The settlement with Xavier appears to leave the archdiocese and AECOM as the only remaining defendants. The suit also alleged that the Orleans Parish School Board and the Recovery School District were overpaid based on inflated damage assessments at three city schools, but neither entity was named as a defendant.

All told, the entities were overpaid by roughly $100 million, with nearly half of those overpayments going to the archdiocese, the suit says.

The lawsuit claims that all of the alleged overpayments were due to fraud and knowing misrepresentations, but the amount of evidence it provides to bolster that claim in each episode varies.

Some of the alleged misrepresentations by Xavier, for instance, were very specific. University officials, allegedly at Krause’s urging, claimed damage to a basement that didn’t exist, and after the claim was challenged by FEMA, Krause provided pictures of a different building that was not in New Orleans.

None of the claims about Dillard alleged such direct subterfuge. Instead, the suit said that FEMA had rejected as too expensive an early damage assessment for three campus buildings that was prepared by Carl E. Woodward, a New Orleans contractor. The suit says that Krause worked with Dillard officials, successfully, to fill out new claim forms that would justify the amounts Woodward had set out.

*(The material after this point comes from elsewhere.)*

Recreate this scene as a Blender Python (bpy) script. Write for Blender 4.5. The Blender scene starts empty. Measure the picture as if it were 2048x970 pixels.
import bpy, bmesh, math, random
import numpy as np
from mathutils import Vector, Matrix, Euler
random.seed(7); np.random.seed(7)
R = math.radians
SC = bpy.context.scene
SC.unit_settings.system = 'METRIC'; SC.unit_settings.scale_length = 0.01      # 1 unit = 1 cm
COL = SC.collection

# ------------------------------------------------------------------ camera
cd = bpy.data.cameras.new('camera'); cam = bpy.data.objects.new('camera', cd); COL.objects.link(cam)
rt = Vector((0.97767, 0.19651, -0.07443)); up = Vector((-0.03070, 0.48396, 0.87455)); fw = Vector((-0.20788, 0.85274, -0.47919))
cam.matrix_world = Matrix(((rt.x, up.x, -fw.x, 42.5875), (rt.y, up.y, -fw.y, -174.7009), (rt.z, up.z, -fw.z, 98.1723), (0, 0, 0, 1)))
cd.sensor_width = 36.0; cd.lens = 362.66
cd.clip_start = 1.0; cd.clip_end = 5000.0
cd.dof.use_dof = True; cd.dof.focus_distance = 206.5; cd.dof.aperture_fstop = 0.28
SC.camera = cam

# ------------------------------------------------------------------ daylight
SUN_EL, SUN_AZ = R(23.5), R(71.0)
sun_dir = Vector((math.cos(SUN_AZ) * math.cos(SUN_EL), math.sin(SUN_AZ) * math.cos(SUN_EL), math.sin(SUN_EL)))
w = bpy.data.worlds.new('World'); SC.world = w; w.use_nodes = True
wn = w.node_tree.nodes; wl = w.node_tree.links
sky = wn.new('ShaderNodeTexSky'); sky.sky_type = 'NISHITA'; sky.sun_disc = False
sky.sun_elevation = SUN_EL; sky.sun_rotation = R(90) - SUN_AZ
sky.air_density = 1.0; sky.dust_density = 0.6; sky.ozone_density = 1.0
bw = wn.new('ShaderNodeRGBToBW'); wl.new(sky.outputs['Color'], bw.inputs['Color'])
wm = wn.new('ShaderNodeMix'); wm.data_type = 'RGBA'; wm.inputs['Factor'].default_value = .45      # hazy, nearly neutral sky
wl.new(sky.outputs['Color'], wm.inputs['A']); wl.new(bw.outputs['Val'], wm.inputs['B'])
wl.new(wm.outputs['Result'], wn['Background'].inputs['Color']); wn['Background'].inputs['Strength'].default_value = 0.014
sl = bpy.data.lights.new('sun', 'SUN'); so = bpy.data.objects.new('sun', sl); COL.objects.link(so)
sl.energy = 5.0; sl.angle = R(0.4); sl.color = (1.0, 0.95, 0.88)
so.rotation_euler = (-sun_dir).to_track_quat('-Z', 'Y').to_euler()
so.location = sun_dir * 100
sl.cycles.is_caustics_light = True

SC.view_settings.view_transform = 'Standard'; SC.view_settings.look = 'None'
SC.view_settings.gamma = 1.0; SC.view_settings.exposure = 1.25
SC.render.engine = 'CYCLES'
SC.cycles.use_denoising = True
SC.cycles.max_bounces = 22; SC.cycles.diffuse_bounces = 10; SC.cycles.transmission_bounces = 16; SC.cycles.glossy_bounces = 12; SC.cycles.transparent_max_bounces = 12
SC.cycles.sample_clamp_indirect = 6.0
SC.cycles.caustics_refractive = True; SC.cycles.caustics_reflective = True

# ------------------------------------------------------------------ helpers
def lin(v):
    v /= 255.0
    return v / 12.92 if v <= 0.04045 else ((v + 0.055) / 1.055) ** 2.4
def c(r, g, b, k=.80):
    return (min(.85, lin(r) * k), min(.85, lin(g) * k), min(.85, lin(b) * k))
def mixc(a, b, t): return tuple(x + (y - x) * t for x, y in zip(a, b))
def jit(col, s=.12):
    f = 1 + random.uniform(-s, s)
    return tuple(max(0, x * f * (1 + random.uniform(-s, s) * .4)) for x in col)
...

AECOM has also strongly denounced the lawsuit and the federal intervention, saying in a statement that the company remains “proud of our efforts and intend to vigorously defend our work, all of which was done under the guidance and supervision of the federal government.” The company said it simply followed FEMA’s directives to be aggressive in seeking aid for claimants, and it said AECOM would have derived no benefit from getting unjustly large payments for the entities it was shepherding through the process.

The lawsuit says AECOM was paid about $300 million for its post-Katrina labors, but doesn’t specify how much of that money the plaintiffs believe should be returned. The suit claims that AECOM would have benefited from the overpayments — though perhaps only indirectly — because FEMA evaluated contractors on the basis of productivity, and because AECOM was able to bill additional hours by creating new damage assessments.

The case is being overseen by U.S. District Judge Eldon Fallon. Lawyers for the Department of Justice have 60 days to file their motion to intervene.